Spitalfields was historically one of the poorest, most overcrowded and most crime-ridden districts in London: a parliamentary report of 1838 described this area as harbouring "an extremely immoral population; women of the lowest character, receivers of stolen goods, thieves and the most atrocious offenders".
[1] The southern section of Commercial Street was created in 1843–5 as part of a slum clearance programme, and to connect the Whitechapel thoroughfare with Spitalfields Market.
The extension north from the market, to the Eastern Counties Railway's Bishopsgate terminus and to Shoreditch High Street, was made between 1849 and 1857 and opened in 1858.
The northern end of the street is dominated on its eastern side by the sprawling Exchange Building, an Art Deco former tobacco works, now residential.
On the western side stands the former Commercial Street Police Station (built 1874-5, with an extra storey added in 1906), also now a residential block named Burhan Uddin House.

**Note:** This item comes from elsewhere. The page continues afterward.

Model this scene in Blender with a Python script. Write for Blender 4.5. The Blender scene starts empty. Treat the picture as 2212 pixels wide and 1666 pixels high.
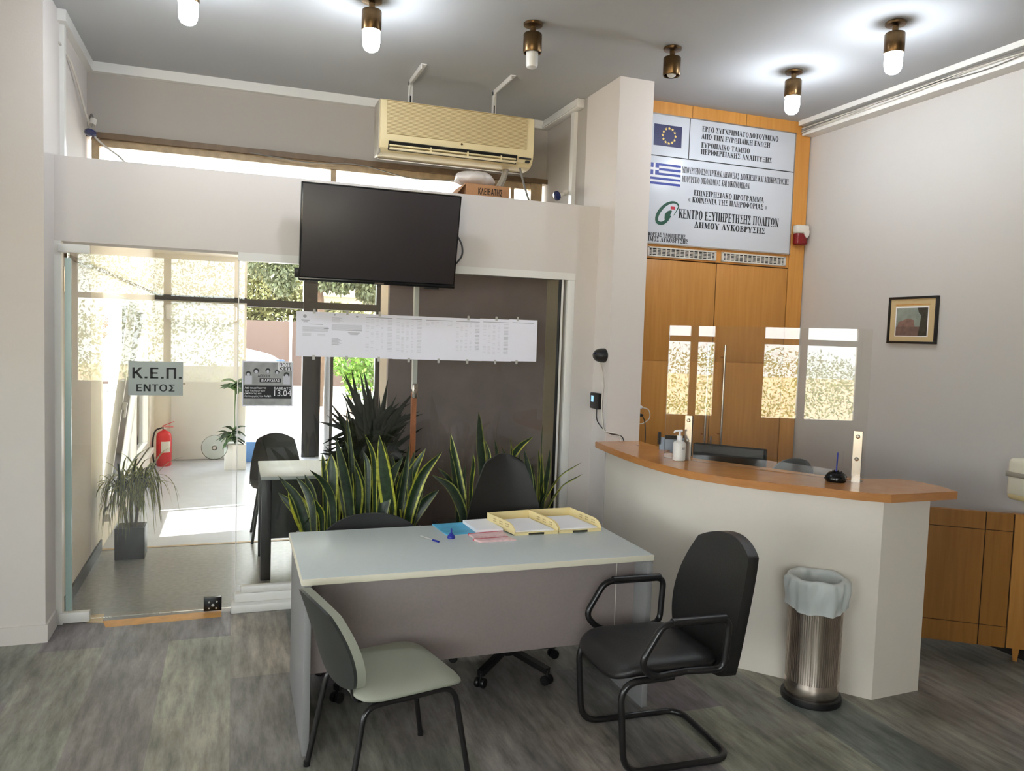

On the opposite corner of Fournier Street from Christ Church is the Ten Bells, a pub that is popularly associated with Jack the Ripper, as two of his female prostitute victims are supposed to have frequented the establishment.
To the south again is the 11-storey Ibis London City budget hotel (opened 2005), and beyond that, at the junction with Whitechapel High Street, the Relay Building, a 21-storey residential development (completed 2014).